[Libre-soc-bugs] [Bug 230] Video opcode development and discussion
    bugzilla-daemon at libre-soc.org 
    bugzilla-daemon at libre-soc.org
       
    Fri Dec 11 23:16:42 GMT 2020
    
    
  
https://bugs.libre-soc.org/show_bug.cgi?id=230
--- Comment #19 from Jacob Lifshay <programmerjake at gmail.com> ---
(In reply to Luke Kenneth Casson Leighton from comment #18)
> (In reply to Jacob Lifshay from comment #17)
> > (In reply to Luke Kenneth Casson Leighton from comment #16)
> > > SIMD ISAs have the "advantage" of being able to hard-code the mapreduce tree
> > > (or parallel accumulator algorithm) because the SIMD size is fixed and known.
> > 
> > That can be done in SV as well, since MAXVL is fixed and known, 
> 
> in RVV, yes, MAXVL is hardcoded to the number of microarchitectural lanes.
> 
> in SV, MAXVL sets the maximum length of the allocation of the regfile that
> may be used for the vector operation *and may be set to anywhere between 1
> and 64* at runtime, at any time.  MAXVL=1 says "all ops are flatlined to
> scalar".
MAXVL is fixed and known at compile time, not at cpu-design-time. The register
allocator has to allocate the backing registers after all.

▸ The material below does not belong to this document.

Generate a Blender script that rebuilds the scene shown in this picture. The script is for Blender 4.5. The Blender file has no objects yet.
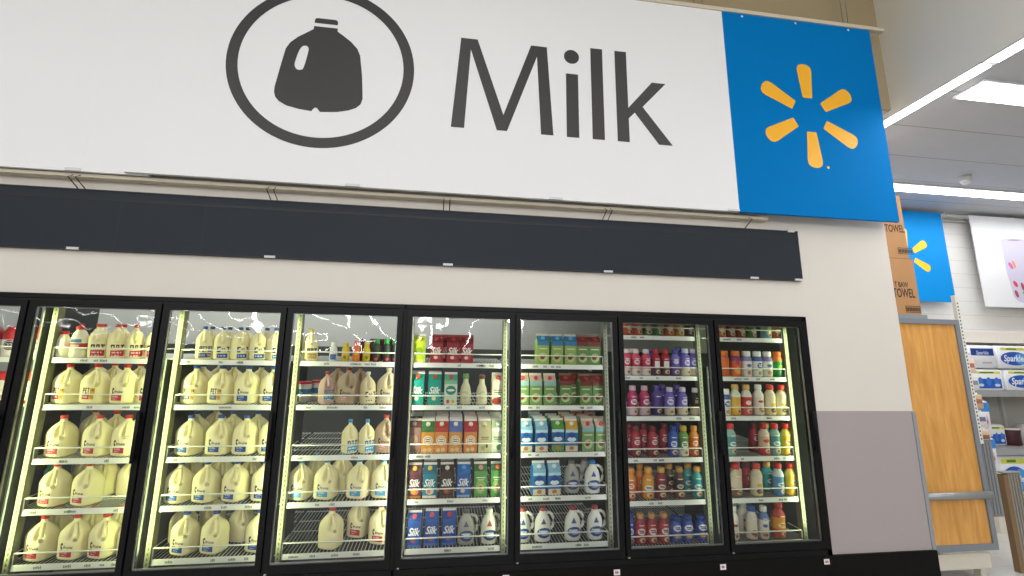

And, no, changing
maxvl at runtime is *not* correct, since the compiler expects it to be set to a
decided-by-the-compiler constant for every instruction in the program, where it
can be a different constant for different instructions.
since the compiler knows the maxvl, it *can* generate a reduction tree at
compile time. it doesn't need to be a power-of-2.
Adding a microcoded reduce op will allow optimizing for VL which is a
runtime-variable instead of maxvl, as well as reducing extraneous moves and
reducing power. Also, a hw-level reduce op could use a 4-way add-reduce ALU,
kinda like the adder tree part of a wallace tree multiplier.